Chiquitos deslumbra por su arquitectura misional, por su naturaleza, pero principalmente por su cultura viva; y si se trata de vivir la cultura viva en todo su esplendor, el visitante de la Chiquitania no puede dejar de visitar San Antonio de Lomerío.

Demoramos dos horas en llegar, recorriendo los noventa y siete kilómetros que separan San Antonio de Lomerío de Concepción, recorriendo un camino bordeado de mágicos paisajes y de una vegetación que confunde al visitante por su diversidad. Eran las tres de la tarde cuando arribamos al pequeño pueblito cuya población no supera las 1.500 personas, de las cuales el noventa por ciento son indígenas chiquitanos. Nos recibieron los guías turísticos: Don Marcelino Parapaino y Don Juan Carlos Chuvé, quienes luego de instalarnos en el eco-albergue “El Reposo del Tigre”, nos sorprendieron de entrada entregándonos una programación detallada de la mágica experiencia turística que estábamos por comenzar a vivir.
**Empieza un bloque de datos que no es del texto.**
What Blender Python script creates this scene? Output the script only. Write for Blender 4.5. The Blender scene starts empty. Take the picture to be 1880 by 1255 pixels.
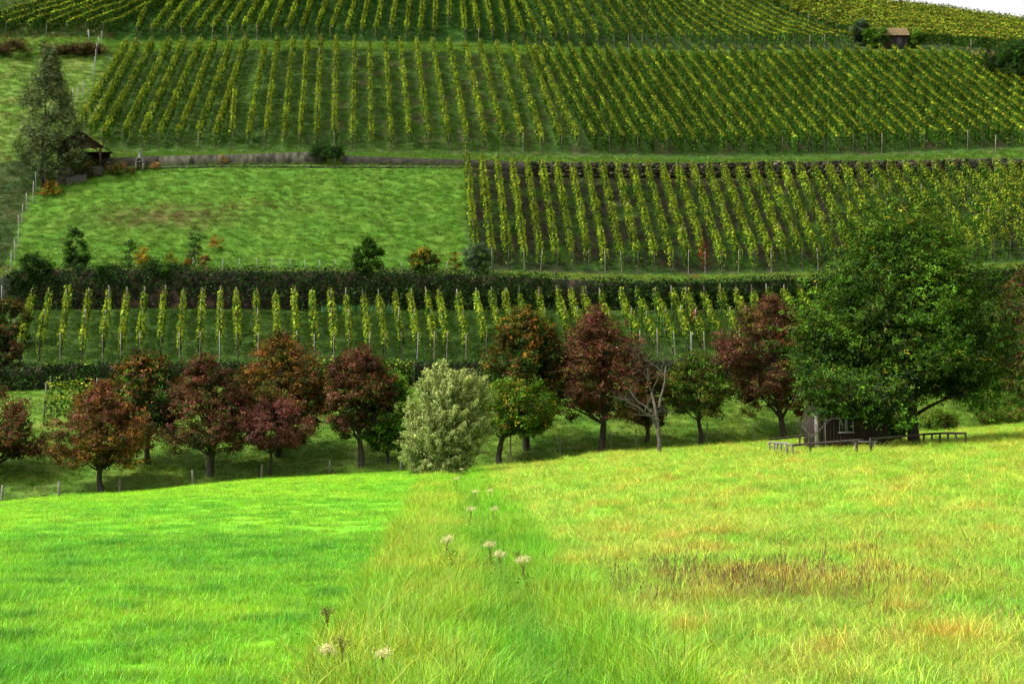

Nuestros Guías, sabiendo que íbamos a tener el resto del día cargado de emociones, no dudaron en invitarnos a la llegada un buen café acompañado del sabroso pan lomeriano en el Albergue-Restauran Nutanumux (Guapurú) para luego comenzar el recorrido por los principales atractivos del pueblo: La Capilla Betania, el Mirador, las calles y los centros artesanales. Las calles son una delicia para el visitante, con sus casas pintadas con una maravillosa exposición de pinturas de toda la flora y la fauna del lugar, algo que no se ha dado en ningún lugar o misión de esta manera tan osada, y ni que decir el “burro-taxi” amarrado al horcón esperando transportar al cliente.

Cuando la noche comenzó a caer, tuvimos la sensación de estar flotando en el aire y es que el cielo estrellado se entrelaza con el suelo. Los restos de piedra de Mica alumbran nuestros pasos al igual que las estrellas, haciéndonos creen que en San Antonio de Lomerío el cielo y la tierra son uno solo. La jornada estaba aún sin embargo lejos de acabar. Mientras recorríamos las calles para ir al Restaurante Nobiosx (Bibosi), donde nos esperaba nuestra cena (un chanchito al horno relleno con arroz) nos detuvimos para contemplar extasiados el trabajo de una artesana que tejía a la luz de una vela.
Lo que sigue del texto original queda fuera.